Another Conversation About Chump Change

John J. Walters Mar 19, 2015

The Baltimore City Employees’ Retirement System (BCERS) is currently funded at about 70 percent of long-term liabilities, which is barely meeting the standard for government systems and not even close for private systems. Over the past five years, the fund earned a return of 12.5 percent while the S&P 500 index earned 15.88 percent. And now the director of the fund is headed to London to attend a week-long conference, all expenses paid.

Quick! What do you get outraged about first?

If you chose the trip, you join the ranks of a multitude of Americans that love to waste their time having conversations about chump change while completely ignoring the real issues.

Spending $5,600 for the BCERS director to attend an international conference is a completely reasonable cost for the exposure to other experts in her field and the knowledge she’ll be able to acquire there.

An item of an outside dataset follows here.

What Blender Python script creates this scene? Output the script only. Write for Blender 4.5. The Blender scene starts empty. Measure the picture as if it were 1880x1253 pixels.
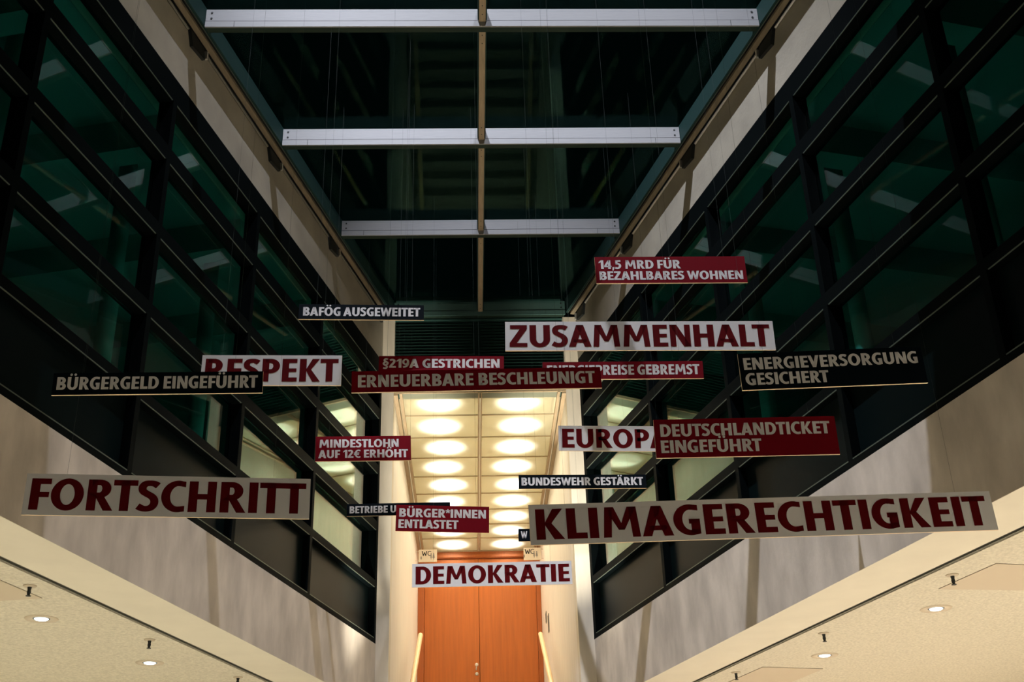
import bpy, bmesh, math, random
from mathutils import Vector, Matrix
random.seed(4)
C = bpy.context.scene.collection
sc = bpy.context.scene

# ------------------------------------------------------------------ camera, world, big lights
FW = Vector((0.0367168, 0.8936923, 0.4471755))
RT = Vector((0.9992525, -0.0274152, -0.0272569))
UP = Vector((0.0120999, -0.4478420, 0.8940309))
cam_d = bpy.data.cameras.new('camera'); cam = bpy.data.objects.new('camera', cam_d); C.objects.link(cam)
cam_d.sensor_fit = 'HORIZONTAL'; cam_d.sensor_width = 36.0
cam_d.lens = 2157.69 / 1880 * 36
cam_d.clip_start = 0.05; cam_d.clip_end = 300
cam.matrix_world = Matrix(((RT.x, UP.x, -FW.x, 0), (RT.y, UP.y, -FW.y, 0), (RT.z, UP.z, -FW.z, 0), (0, 0, 0, 1)))
sc.camera = cam
vs = sc.view_settings
sc.display_settings.display_device = 'sRGB'
vs.view_transform = 'Standard'; vs.look = 'None'; vs.exposure = 0.0; vs.gamma = 1.0; vs.use_curve_mapping = False
sc.cycles.transparent_max_bounces = 32
sc.cycles.max_bounces = 10
sc.cycles.diffuse_bounces = 5
sc.cycles.glossy_bounces = 5
sc.cycles.sample_clamp_indirect = 4.0
sc.cycles.caustics_reflective = False
sc.cycles.caustics_refractive = False

w = bpy.data.worlds.new('night'); sc.world = w; w.use_nodes = True
w.node_tree.nodes['Background'].inputs['Color'].default_value = (0.10, 0.75, 0.62, 1)
w.node_tree.nodes['Background'].inputs['Strength'].default_value = 0.0012

def spot(name, loc, target, power, color, size_deg, blend, radius=0.05):
    d = bpy.data.lights.new(name, 'SPOT'); d.energy = power; d.color = color
    d.spot_size = math.radians(size_deg); d.spot_blend = blend; d.shadow_soft_size = radius
    o = bpy.data.objects.new(name, d); C.objects.link(o); o.location = loc
    o.rotation_euler = (Vector(target) - Vector(loc)).to_track_quat('-Z', 'Y').to_euler()
    return o
def point(name, loc, power, color, radius=0.1):
    d = bpy.data.lights.new(name, 'POINT'); d.energy = power; d.color = color; d.shadow_soft_size = radius
    o = bpy.data.objects.new(name, d); C.objects.link(o); o.location = loc; return o

# two cool floodlights high up outside, shining down through the glass roof
FLOOD = (0.90, 0.88, 1.0)
spot('flood_light', (-3.0, 4.6, 20.5), (0.7, 9.6, 7.0), 16000, FLOOD, 33, 0.85, 0.07)
spot('flood_light', (4.2, 4.2, 24.0), (0.0, 9.4, 7.0), 10500, FLOOD, 27, 0.85, 0.08)

# two unseen fill spots over the stair, added to brighten the corridor piers
spot('pier_fill', (-0.75, 12.75, 0.35), (-1.15, 15.0, 5.55), 3600, (1.0, 0.91, 0.74), 23, 0.9, 0.06)
spot('pier_fill', (1.05, 12.75, 0.35), (1.46, 15.0, 5.55), 3600, (1.0, 0.91, 0.74), 23, 0.9, 0.06)

# ------------------------------------------------------------------ materials
def new_mat(name):
    m = bpy.data.materials.new(name); m.use_nodes = True
    nt = m.node_tree; return m, nt, nt.nodes['Principled BSDF']
def mat(name, col, rough=0.5, metal=0.0, spec=0.5, var=0.0, scale=8.0, stretch=(1, 1, 1), bump=0.0, bscale=60, col2=None, detail=6):
    m, nt, b = new_mat(name)
    b.inputs['Roughness'].default_value = rough; b.inputs['Metallic'].default_value = metal
    b.inputs['Specular IOR Level'].default_value = spec
    b.inputs['Base Color'].default_value = (*col, 1)
    if var or col2 or bump:
        tc = nt.nodes.new('ShaderNodeTexCoord'); mp = nt.nodes.new('ShaderNodeMapping')
        mp.inputs['Scale'].default_value = stretch; nt.links.new(tc.outputs['Object'], mp.inputs['Vector'])
    if var or col2:
        n = nt.nodes.new('ShaderNodeTexNoise'); n.inputs['Scale'].default_value = scale; n.inputs['Detail'].default_value = detail
        nt.links.new(mp.outputs['Vector'], n.inputs['Vector'])
        r = nt.nodes.new('ShaderNodeValToRGB')
        c2 = col2 or tuple(max(0, c * (1 - var)) for c in col); c1 = tuple(min(1, c * (1 + var)) for c in col) if not col2 else col
        r.color_ramp.elements[0].position = 0.32; r.color_ramp.elements[0].color = (*c2, 1)
        r.color_ramp.elements[1].position = 0.68; r.color_ramp.elements[1].color = (*c1, 1)
        nt.links.new(n.outputs['Fac'], r.inputs['Fac']); nt.links.new(r.outputs['Color'], b.inputs['Base Color'])
    if bump:
        n2 = nt.nodes.new('ShaderNodeTexNoise'); n2.inputs['Scale'].default_value = bscale; n2.inputs['Detail'].default_value = 4
        nt.links.new(mp.outputs['Vector'], n2.inputs['Vector'])
        bp = nt.nodes.new('ShaderNodeBump'); bp.inputs['Strength'].default_value = bump; bp.inputs['Distance'].default_value = 0.01
        nt.links.new(n2.outputs['Fac'], bp.inputs['Height']); nt.links.new(bp.outputs['Normal'], b.inputs['Normal'])
    return m
def glass_mat(name, tint, k, gloss, rough=0.0, power=5, base=0.04):
    m = bpy.data.materials.new(name); m.use_nodes = True; nt = m.node_tree; nt.nodes.clear()
    out = nt.nodes.new('ShaderNodeOutputMaterial'); mix = nt.nodes.new('ShaderNodeMixShader')
    tr = nt.nodes.new('ShaderNodeBsdfTransparent'); tr.inputs['Color'].default_value = (*tint, 1)
    gl = nt.nodes.new('ShaderNodeBsdfGlossy'); gl.inputs['Color'].default_value = (*gloss, 1); gl.inputs['Roughness'].default_value = rough
    lw = nt.nodes.new('ShaderNodeLayerWeight'); lw.inputs['Blend'].default_value = 0.5
    p = nt.nodes.new('ShaderNodeMath'); p.operation = 'POWER'; p.inputs[1].default_value = power
    a = nt.nodes.new('ShaderNodeMath'); a.operation = 'MULTIPLY_ADD'; a.inputs[1].default_value = 0.96 * k; a.inputs[2].default_value = base; a.use_clamp = True
    nt.links.new(lw.outputs['Facing'], p.inputs[0]); nt.links.new(p.outputs[0], a.inputs[0])
    nt.links.new(a.outputs[0], mix.inputs['Fac']); nt.links.new(tr.outputs[0], mix.inputs[1]); nt.links.new(gl.outputs[0], mix.inputs[2])
    nt.links.new(mix.outputs[0], out.inputs['Surface']); return m
def emit_mat(name, col, s):
    m = bpy.data.materials.new(name); m.use_nodes = True; nt = m.node_tree; nt.nodes.clear()
    out = nt.nodes.new('ShaderNodeOutputMaterial'); e = nt.nodes.new('ShaderNodeEmission')
    e.inputs['Color'].default_value = (*col, 1); e.inputs['Strength'].default_value = s
    nt.links.new(e.outputs[0], out.inputs['Surface']); return m
def frosted_mat(name, col, clear):
    m = bpy.data.materials.new(name); m.use_nodes = True; nt = m.node_tree; nt.nodes.clear()
    out = nt.nodes.new('ShaderNodeOutputMaterial')
    t = nt.nodes.new('ShaderNodeBsdfTranslucent'); t.inputs['Color'].default_value = (*col, 1)
    d = nt.nodes.new('ShaderNodeBsdfDiffuse'); d.inputs['Color'].default_value = (*col, 1)
    c = nt.nodes.new('ShaderNodeBsdfTransparent'); c.inputs['Color'].default_value = (1.0, 0.93, 0.80, 1)
    m1 = nt.nodes.new('ShaderNodeMixShader'); m1.inputs[0].default_value = 0.35
    m2 = nt.nodes.new('ShaderNodeMixShader'); m2.inputs[0].default_value = clear
    nt.links.new(t.outputs[0], m1.inputs[1]); nt.links.new(d.outputs[0], m1.inputs[2])
    nt.links.new(m1.outputs[0], m2.inputs[1]); nt.links.new(c.outputs[0], m2.inputs[2])
    nt.links.new(m2.outputs[0], out.inputs['Surface']); return m

M = {}
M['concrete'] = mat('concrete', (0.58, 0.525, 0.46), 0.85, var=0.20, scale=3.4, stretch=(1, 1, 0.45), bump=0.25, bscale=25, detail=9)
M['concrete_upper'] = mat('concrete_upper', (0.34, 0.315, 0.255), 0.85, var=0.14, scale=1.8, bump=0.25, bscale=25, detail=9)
M['plaster'] = mat('smooth_plaster', (0.74, 0.70, 0.60), 0.8, var=0.03, scale=3)
M['acoustic'] = mat('acoustic_plaster', (0.66, 0.62, 0.52), 0.95, var=0.13, scale=38, bump=0.35, bscale=90, detail=3)
M['stone'] = mat('cream_stone', (0.80, 0.765, 0.71), 0.55, var=0.07, scale=5, stretch=(5, 5, 0.35), detail=7)
M['pier'] = mat('pier_concrete', (0.74, 0.68, 0.57), 0.8, var=0.10, scale=3.0, stretch=(2, 2, 0.4), bump=0.15, bscale=30, detail=8)
M['frame'] = mat('dark_window_frame', (0.0016, 0.0032, 0.0036), 0.6, spec=0.035)
M['bright_edge'] = mat('highlight_lip', (0.12, 0.155, 0.13), 0.45, metal=0.4)  # pale strip stands in for the highlight along the frame edges
M['panel_glass'] = mat('dark_panel_glass', (0.003, 0.0065, 0.007), 0.3, spec=0.07)
M['alu'] = mat('brushed_aluminium', (0.305, 0.31, 0.32), 0.5, metal=0.2, var=0.06, scale=6, stretch=(1, 25, 25))
M['green'] = mat('dark_green_paint', (0.018, 0.036, 0.026), 0.6, spec=0.2)
M['curb'] = mat('green_grey_channel', (0.017, 0.045, 0.043), 0.6, spec=0.12)
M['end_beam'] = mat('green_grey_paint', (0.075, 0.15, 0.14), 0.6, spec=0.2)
M['timber'] = mat('tan_timber', (0.40, 0.31, 0.20), 0.6, var=0.12, scale=6, stretch=(14, 0.8, 14))
M['strip'] = mat('dull_timber_strip', (0.20, 0.165, 0.11), 0.7, var=0.15, scale=6, stretch=(6, 0.8, 6))  # duller, greyer tone than the other timber
M['black'] = mat('black_metal', (0.006, 0.009, 0.010), 0.5)
M['steel'] = mat('pale_steel', (0.62, 0.62, 0.60), 0.35, metal=0.6)
M['louvre'] = mat('dark_green_louvre', (0.028, 0.075, 0.066), 0.6, spec=0.2)
M['door'] = mat('orange_brown_veneer', (0.42, 0.105, 0.009), 0.45, var=0.10, scale=3.5, stretch=(7, 7, 0.35), detail=7)
M['door_frame'] = mat('brown_timber_frame', (0.36, 0.088, 0.012), 0.45, var=0.10, scale=4, stretch=(8, 8, 0.5))
M['rail_wood'] = mat('pale_beech', (0.80, 0.58, 0.34), 0.4, var=0.06, scale=5, stretch=(8, 0.8, 0.8))
M['wire'] = mat('thin_steel_wire', (0.035, 0.05, 0.047), 0.6, metal=0.2)
M['white'] = mat('white_board', (0.62, 0.62, 0.635), 0.7, spec=0.2)
M['red'] = mat('red_board', (0.145, 0.0022, 0.008), 0.7, spec=0.06)
M['navy'] = mat('dark_navy_board', (0.002, 0.0045, 0.007), 0.7, spec=0.04)
M['ply'] = mat('plywood_edge', (0.78, 0.60, 0.40), 0.7)
M['ink_red'] = mat('dark_red_vinyl', (0.085, 0.0025, 0.004), 0.7, spec=0.04)
M['ink_white'] = mat('white_vinyl', (0.64, 0.63, 0.64), 0.7, spec=0.2)
M['roof'] = mat('roof_dark', (0.03, 0.035, 0.035), 0.8)
M['floor'] = mat('lobby_floor', (0.68, 0.64, 0.55), 0.6, var=0.04, scale=1.2)
M['stairs'] = mat('stair_stone', (0.28, 0.25, 0.21), 0.6)
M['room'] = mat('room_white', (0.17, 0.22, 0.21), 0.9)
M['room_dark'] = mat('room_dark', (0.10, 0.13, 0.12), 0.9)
M['hatch'] = mat('hatch_board', (0.60, 0.52, 0.41), 0.8)
M['shadow_gap'] = mat('slot_black', (0.004, 0.004, 0.004), 0.9)
M['slot'] = mat('slot_aluminium', (0.15, 0.15, 0.125), 0.5, metal=0.2)
M['chrome'] = mat('brushed_steel', (0.75, 0.70, 0.64), 0.35, metal=0.4)
M['sign_plate'] = mat('milky_acrylic', (0.80, 0.70, 0.58), 0.4)
M['ink_dark'] = mat('black_print', (0.01, 0.01, 0.012), 0.6)
M['ink_grey'] = mat('grey_print', (0.25, 0.22, 0.20), 0.6)
M['glass'] = glass_mat('green_window_glass', (0.50, 0.92, 0.90), 8.0, (1.0, 0.97, 0.88), power=8, base=0.014)
M['roof_glass'] = glass_mat('roof_glass', (0.96, 0.985, 0.98), 0.38, (0.34, 0.8, 0.7), base=0.008)
M['lens'] = emit_mat('cool_lamp_lens', (0.80, 0.96, 1.0), 3.0)
M['frosted'] = frosted_mat('frosted_glass_panel', (0.87, 0.90, 0.82), 0.66)
M['plenum'] = mat('plenum_white', (0.8, 0.8, 0.72), 0.9)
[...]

Jeffrey C. Hooke, investment banker and author of two different Maryland Public Policy Institute reports on how to save public pensions, doesn’t even bat an eye at the expenses, calling them “nickel-and-dime stuff.”

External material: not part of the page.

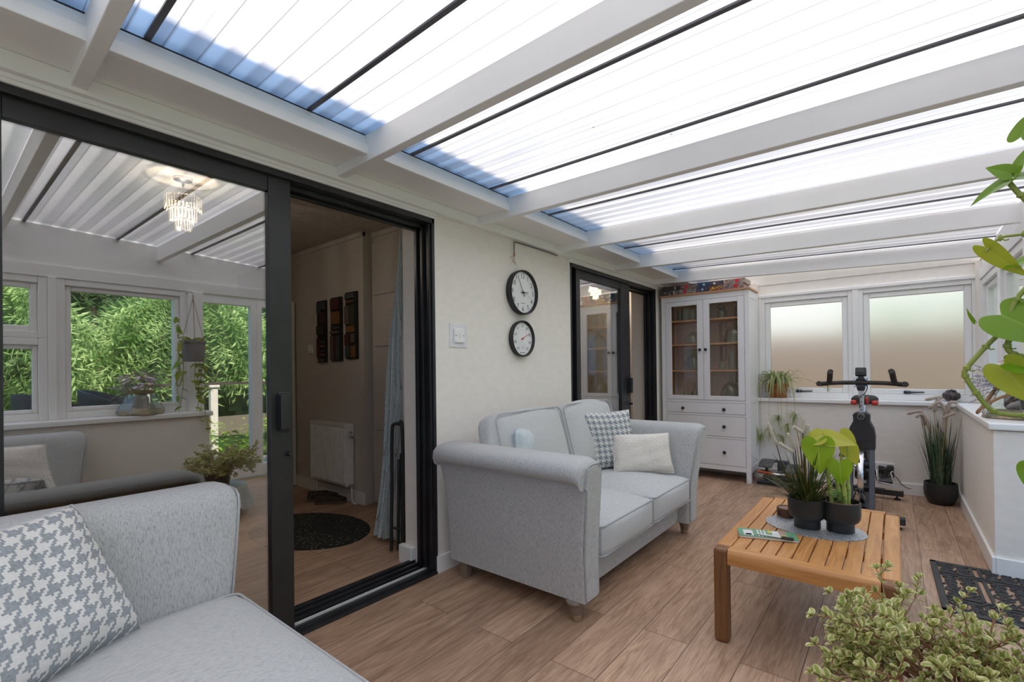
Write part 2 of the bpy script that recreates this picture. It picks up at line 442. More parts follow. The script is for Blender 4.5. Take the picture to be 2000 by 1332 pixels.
def sheet_mat():
    m, nt, b = newmat('multiwall_polycarbonate')
    out = nt.nodes['Material Output']
    tc = nt.nodes.new('ShaderNodeTexCoord'); sp = nt.nodes.new('ShaderNodeSeparateXYZ'); lk(nt, tc.outputs['Object'], sp.inputs[0])
    def M(op, a, v):
        n = nt.nodes.new('ShaderNodeMath'); n.operation = op; lk(nt, a, n.inputs[0]); n.inputs[1].default_value = v; return n.outputs[0]
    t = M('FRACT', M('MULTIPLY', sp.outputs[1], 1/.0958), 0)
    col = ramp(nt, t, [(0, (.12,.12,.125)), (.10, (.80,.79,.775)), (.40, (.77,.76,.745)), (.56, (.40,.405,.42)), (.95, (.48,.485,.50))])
    f = noise(nt, coords(nt, 'Object', (.6, 2.2, 1)), 2.0, 3)
    mx = nt.nodes.new('ShaderNodeMix'); mx.data_type = 'RGBA'; mx.blend_type = 'MULTIPLY'; mx.inputs['Factor'].default_value = 1
    lk(nt, col, mx.inputs['A']); lk(nt, ramp(nt, f, [(.3, (.80,.81,.83)), (.6, (1,1,1))]), mx.inputs['B'])
    # specks of dirt
    vo = nt.nodes.new('ShaderNodeTexVoronoi'); vo.inputs['Scale'].default_value = 3.1; lk(nt, coords(nt, 'Object'), vo.inputs['Vector'])
    mx2 = nt.nodes.new('ShaderNodeMix'); mx2.data_type = 'RGBA'; mx2.blend_type = 'MULTIPLY'; mx2.inputs['Factor'].default_value = 1
    lk(nt, mx.outputs['Result'], mx2.inputs['A']); lk(nt, ramp(nt, vo.outputs['Distance'], [(.012, (.25,.25,.25)), (.022, (1,1,1))]), mx2.inputs['B'])
    c = mx2.outputs['Result']
    tr = nt.nodes.new('ShaderNodeBsdfTranslucent'); lk(nt, c, tr.inputs[0])
    df = nt.nodes.new('ShaderNodeBsdfDiffuse'); df.inputs[0].default_value = (.92,.92,.92,1)
    a = nt.nodes.new('ShaderNodeMixShader'); a.inputs[0].default_value = .30; lk(nt, tr.outputs[0], a.inputs[1]); lk(nt, df.outputs[0], a.inputs[2])
    # four plastic skins: the flatter the view along the sheet, the more it mirrors and the less it lets through
    g = nt.nodes.new('ShaderNodeBsdfGlossy'); g.inputs['Roughness'].default_value = .28; g.inputs[0].default_value = (.95,.95,.95,1)
    fac, MM = schlick(nt, .05)
    i2 = MM('SUBTRACT', 1.0, MM('POWER', MM('SUBTRACT', 1.0, fac).outputs[0], 4.6).outputs[0])
    e = nt.nodes.new('ShaderNodeMixShader'); lk(nt, i2.outputs[0], e.inputs[0]); lk(nt, a.outputs[0], e.inputs[1]); lk(nt, g.outputs[0], e.inputs[2])
    lk(nt, e.outputs[0], out.inputs[0]); return m
SHEET = sheet_mat()
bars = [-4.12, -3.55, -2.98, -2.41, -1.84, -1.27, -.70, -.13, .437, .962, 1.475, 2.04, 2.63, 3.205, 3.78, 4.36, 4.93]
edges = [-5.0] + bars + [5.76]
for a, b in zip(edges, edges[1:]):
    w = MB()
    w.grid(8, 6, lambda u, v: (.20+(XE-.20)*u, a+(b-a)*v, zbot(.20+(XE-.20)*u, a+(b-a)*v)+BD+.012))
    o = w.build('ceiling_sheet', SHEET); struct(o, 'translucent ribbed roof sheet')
GASK = mat('grey_glazing_bar', (.10,.10,.11), .5)
for y in bars:
    w = MB(); P = []
    for dz in (.001, .0085):
        for (x, dy) in ((.268, -.009), (XE, -.009), (XE, .009), (.268, .009)):
            P.append((x, y+dy, zbot(x, y) + BD + dz))
    w.hexa(P); struct(w.build('trim_glazing_bar', GASK))

# ---- baseboards
BASE = WHITEGLOSS
w = MB(); w.box(0, .016, 1.862, 3.33, 0, .10); w.box(-.1, .016, 1.846, 1.862, 0, .10); struct(w.build('baseboard_left', BASE, bevel=.004))
w = MB(); w.box(0, 2.495, 5.553, 5.57, 0, .105); struct(w.build('baseboard_end', BASE, bevel=.004))
w = MB(); w.box(2.479, 2.495, 3.719, 5.553, 0, .10); w.box(2.4955, 3.4, 3.7195, 3.7345, 0, .0995); struct(w.build('baseboard_right', BASE, bevel=.004))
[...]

And he is right to do so. The real issue with public pensions is the huge gap between what is promised and what the systems are funded to deliver—caused by expensive, actively managed funds that consistently under perform indexes.

To properly get a handle on the problem, the first step is to stop worrying about the small, reasonable expenses that are invariably incurred when running any enterprise. The second step is to stop wasting money on money managers and get the vast majority of BCERS (and all public pension funds) into index funds which cost significantly less and yet often perform better in the long term.

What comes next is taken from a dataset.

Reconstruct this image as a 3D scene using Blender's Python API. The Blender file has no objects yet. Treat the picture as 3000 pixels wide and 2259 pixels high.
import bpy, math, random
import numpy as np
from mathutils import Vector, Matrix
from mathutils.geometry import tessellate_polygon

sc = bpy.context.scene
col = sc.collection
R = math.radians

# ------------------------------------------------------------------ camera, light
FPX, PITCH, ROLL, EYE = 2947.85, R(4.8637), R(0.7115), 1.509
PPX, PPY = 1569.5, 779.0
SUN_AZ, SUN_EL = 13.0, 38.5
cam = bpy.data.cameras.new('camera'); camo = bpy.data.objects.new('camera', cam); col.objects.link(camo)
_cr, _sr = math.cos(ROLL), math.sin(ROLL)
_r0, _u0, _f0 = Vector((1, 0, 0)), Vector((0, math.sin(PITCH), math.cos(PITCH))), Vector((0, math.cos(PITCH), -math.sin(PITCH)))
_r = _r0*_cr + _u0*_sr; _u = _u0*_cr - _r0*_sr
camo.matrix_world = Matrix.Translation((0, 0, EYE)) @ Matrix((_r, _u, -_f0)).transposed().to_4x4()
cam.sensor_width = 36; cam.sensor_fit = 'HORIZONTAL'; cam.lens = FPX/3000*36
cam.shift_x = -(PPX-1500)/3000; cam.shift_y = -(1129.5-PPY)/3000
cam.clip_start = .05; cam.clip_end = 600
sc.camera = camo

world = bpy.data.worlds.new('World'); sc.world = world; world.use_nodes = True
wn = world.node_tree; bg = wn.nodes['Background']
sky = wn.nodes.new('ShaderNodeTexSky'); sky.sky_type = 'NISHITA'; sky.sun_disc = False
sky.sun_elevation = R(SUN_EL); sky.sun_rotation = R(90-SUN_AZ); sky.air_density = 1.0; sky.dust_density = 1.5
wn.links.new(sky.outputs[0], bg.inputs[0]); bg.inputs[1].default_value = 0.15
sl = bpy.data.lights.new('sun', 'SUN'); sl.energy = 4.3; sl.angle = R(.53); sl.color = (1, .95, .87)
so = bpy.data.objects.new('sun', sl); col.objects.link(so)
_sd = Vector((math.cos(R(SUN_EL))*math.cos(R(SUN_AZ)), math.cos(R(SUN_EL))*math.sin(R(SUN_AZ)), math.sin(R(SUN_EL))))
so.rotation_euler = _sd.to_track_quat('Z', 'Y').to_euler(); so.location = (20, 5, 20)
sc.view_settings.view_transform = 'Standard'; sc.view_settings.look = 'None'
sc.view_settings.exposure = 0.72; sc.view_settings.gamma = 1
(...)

The combined savings on money managers (a couple hundred million annually for the state of Maryland) and increased returns would very quickly make conversations about travel expenses even more meaningless and inconsequential than they are today. And they would greatly benefit public employees and taxpayers, the two funding sources for public pensions.

Hopefully someone will be giving a talk about that at the London conference.